* Exercise goal: Return exactly the listing's lines, from its first line to the line holding "bg.inputs[1].default_value = 0.46", ends included.

============================================================

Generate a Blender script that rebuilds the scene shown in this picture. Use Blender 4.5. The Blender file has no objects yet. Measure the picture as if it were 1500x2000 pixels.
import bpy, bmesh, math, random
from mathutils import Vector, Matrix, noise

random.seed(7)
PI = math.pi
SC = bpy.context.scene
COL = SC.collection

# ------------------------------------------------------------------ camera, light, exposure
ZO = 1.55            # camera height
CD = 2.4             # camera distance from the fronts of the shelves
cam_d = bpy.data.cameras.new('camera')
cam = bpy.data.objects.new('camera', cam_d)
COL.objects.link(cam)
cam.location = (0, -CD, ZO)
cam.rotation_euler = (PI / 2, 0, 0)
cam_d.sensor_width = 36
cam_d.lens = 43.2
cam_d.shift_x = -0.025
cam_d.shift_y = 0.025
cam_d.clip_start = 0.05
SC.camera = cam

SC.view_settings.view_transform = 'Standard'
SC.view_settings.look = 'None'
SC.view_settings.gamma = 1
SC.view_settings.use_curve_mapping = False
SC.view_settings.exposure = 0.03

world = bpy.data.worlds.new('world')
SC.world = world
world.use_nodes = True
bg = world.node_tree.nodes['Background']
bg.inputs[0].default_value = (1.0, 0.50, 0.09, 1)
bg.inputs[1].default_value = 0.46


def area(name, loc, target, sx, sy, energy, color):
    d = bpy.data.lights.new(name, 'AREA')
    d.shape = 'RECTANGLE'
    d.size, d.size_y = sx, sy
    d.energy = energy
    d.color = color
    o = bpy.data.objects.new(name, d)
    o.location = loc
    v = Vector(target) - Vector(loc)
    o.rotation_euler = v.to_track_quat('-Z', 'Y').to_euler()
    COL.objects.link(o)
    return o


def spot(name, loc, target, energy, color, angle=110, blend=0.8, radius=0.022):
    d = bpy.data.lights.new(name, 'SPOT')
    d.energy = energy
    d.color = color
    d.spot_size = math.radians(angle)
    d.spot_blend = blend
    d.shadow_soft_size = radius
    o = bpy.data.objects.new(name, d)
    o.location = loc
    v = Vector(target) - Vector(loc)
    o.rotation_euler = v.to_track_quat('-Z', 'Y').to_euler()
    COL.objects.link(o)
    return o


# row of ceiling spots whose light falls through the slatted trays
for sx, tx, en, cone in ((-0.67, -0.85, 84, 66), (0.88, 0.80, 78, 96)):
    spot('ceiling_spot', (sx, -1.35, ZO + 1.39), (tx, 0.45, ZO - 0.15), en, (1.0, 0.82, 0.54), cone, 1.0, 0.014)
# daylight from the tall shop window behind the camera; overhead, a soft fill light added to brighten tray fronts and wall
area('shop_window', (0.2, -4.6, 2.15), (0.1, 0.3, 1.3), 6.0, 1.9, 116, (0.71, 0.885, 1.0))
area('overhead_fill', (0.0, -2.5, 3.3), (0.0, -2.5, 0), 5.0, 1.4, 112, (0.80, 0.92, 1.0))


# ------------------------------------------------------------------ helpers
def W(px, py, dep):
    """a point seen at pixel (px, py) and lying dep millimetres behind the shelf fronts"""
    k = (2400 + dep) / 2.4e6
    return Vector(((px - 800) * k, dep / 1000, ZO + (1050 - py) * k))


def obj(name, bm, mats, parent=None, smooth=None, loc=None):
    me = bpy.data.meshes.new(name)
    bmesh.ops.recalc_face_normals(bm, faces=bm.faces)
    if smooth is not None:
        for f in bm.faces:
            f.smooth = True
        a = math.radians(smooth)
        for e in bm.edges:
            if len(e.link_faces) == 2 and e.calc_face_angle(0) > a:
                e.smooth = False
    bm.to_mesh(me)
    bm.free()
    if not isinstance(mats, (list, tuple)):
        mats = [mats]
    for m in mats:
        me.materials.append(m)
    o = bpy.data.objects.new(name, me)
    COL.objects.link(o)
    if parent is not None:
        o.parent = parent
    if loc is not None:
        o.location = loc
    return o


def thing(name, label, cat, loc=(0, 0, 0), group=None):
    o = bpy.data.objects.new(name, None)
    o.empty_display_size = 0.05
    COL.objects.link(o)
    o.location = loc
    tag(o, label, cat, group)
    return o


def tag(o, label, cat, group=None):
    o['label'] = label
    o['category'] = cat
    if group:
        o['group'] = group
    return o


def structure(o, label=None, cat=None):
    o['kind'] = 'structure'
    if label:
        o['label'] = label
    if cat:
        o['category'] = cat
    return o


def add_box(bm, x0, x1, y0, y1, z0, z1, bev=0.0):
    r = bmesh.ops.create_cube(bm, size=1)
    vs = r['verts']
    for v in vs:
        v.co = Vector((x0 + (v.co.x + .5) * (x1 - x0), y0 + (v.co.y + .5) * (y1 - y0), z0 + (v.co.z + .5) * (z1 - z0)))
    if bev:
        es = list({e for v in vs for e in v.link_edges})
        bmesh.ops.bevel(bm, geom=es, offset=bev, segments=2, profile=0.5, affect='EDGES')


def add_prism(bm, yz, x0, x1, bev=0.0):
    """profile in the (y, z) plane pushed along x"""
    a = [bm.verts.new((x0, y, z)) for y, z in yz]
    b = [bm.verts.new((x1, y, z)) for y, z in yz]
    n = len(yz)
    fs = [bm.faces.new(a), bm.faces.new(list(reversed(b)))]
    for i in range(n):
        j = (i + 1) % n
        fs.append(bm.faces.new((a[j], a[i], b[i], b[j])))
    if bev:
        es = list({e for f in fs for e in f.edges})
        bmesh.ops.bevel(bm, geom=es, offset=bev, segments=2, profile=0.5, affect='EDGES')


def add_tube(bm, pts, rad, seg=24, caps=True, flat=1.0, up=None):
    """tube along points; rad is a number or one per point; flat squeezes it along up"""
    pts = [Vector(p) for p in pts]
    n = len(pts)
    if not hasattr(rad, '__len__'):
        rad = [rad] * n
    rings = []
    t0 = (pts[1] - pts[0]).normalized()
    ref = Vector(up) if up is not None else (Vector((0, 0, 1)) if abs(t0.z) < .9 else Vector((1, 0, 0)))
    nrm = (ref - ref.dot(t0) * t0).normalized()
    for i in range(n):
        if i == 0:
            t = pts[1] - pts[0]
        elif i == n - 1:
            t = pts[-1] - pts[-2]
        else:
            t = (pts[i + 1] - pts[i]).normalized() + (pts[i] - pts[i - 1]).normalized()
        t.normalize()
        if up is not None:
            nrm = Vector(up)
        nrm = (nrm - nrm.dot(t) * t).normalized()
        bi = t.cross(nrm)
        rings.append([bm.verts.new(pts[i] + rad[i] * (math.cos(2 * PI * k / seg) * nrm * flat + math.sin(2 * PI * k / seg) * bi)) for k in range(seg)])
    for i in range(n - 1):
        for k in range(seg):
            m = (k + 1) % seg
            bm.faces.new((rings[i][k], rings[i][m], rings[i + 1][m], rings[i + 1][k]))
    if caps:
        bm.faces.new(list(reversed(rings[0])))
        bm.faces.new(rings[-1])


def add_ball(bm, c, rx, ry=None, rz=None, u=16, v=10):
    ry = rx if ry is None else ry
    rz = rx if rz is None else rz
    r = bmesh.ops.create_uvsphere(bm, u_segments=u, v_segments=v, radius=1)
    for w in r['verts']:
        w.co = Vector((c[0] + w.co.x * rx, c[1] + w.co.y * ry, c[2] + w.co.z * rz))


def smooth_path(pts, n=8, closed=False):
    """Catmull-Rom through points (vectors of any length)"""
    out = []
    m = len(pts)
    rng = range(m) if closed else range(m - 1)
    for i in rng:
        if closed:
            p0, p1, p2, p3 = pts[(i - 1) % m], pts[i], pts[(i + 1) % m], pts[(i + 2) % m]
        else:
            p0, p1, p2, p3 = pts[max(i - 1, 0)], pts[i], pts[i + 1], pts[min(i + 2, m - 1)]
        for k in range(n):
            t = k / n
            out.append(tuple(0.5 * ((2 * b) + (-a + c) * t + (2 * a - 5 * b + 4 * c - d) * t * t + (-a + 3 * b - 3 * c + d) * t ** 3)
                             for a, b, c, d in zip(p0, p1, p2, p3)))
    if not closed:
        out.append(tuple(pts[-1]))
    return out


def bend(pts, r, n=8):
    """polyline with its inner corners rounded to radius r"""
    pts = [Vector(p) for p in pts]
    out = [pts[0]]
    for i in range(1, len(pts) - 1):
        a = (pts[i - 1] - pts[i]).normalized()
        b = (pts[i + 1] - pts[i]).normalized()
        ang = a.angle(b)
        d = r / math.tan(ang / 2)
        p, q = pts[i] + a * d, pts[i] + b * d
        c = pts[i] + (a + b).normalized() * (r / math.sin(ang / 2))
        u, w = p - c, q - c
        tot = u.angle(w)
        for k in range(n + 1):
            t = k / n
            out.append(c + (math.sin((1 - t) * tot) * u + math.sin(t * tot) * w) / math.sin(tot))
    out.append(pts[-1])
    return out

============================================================

* Complete response:
Generate a Blender script that rebuilds the scene shown in this picture. Use Blender 4.5. The Blender file has no objects yet. Measure the picture as if it were 1500x2000 pixels.
import bpy, bmesh, math, random
from mathutils import Vector, Matrix, noise

random.seed(7)
PI = math.pi
SC = bpy.context.scene
COL = SC.collection

# ------------------------------------------------------------------ camera, light, exposure
ZO = 1.55            # camera height
CD = 2.4             # camera distance from the fronts of the shelves
cam_d = bpy.data.cameras.new('camera')
cam = bpy.data.objects.new('camera', cam_d)
COL.objects.link(cam)
cam.location = (0, -CD, ZO)
cam.rotation_euler = (PI / 2, 0, 0)
cam_d.sensor_width = 36
cam_d.lens = 43.2
cam_d.shift_x = -0.025
cam_d.shift_y = 0.025
cam_d.clip_start = 0.05
SC.camera = cam

SC.view_settings.view_transform = 'Standard'
SC.view_settings.look = 'None'
SC.view_settings.gamma = 1
SC.view_settings.use_curve_mapping = False
SC.view_settings.exposure = 0.03

world = bpy.data.worlds.new('world')
SC.world = world
world.use_nodes = True
bg = world.node_tree.nodes['Background']
bg.inputs[0].default_value = (1.0, 0.50, 0.09, 1)
bg.inputs[1].default_value = 0.46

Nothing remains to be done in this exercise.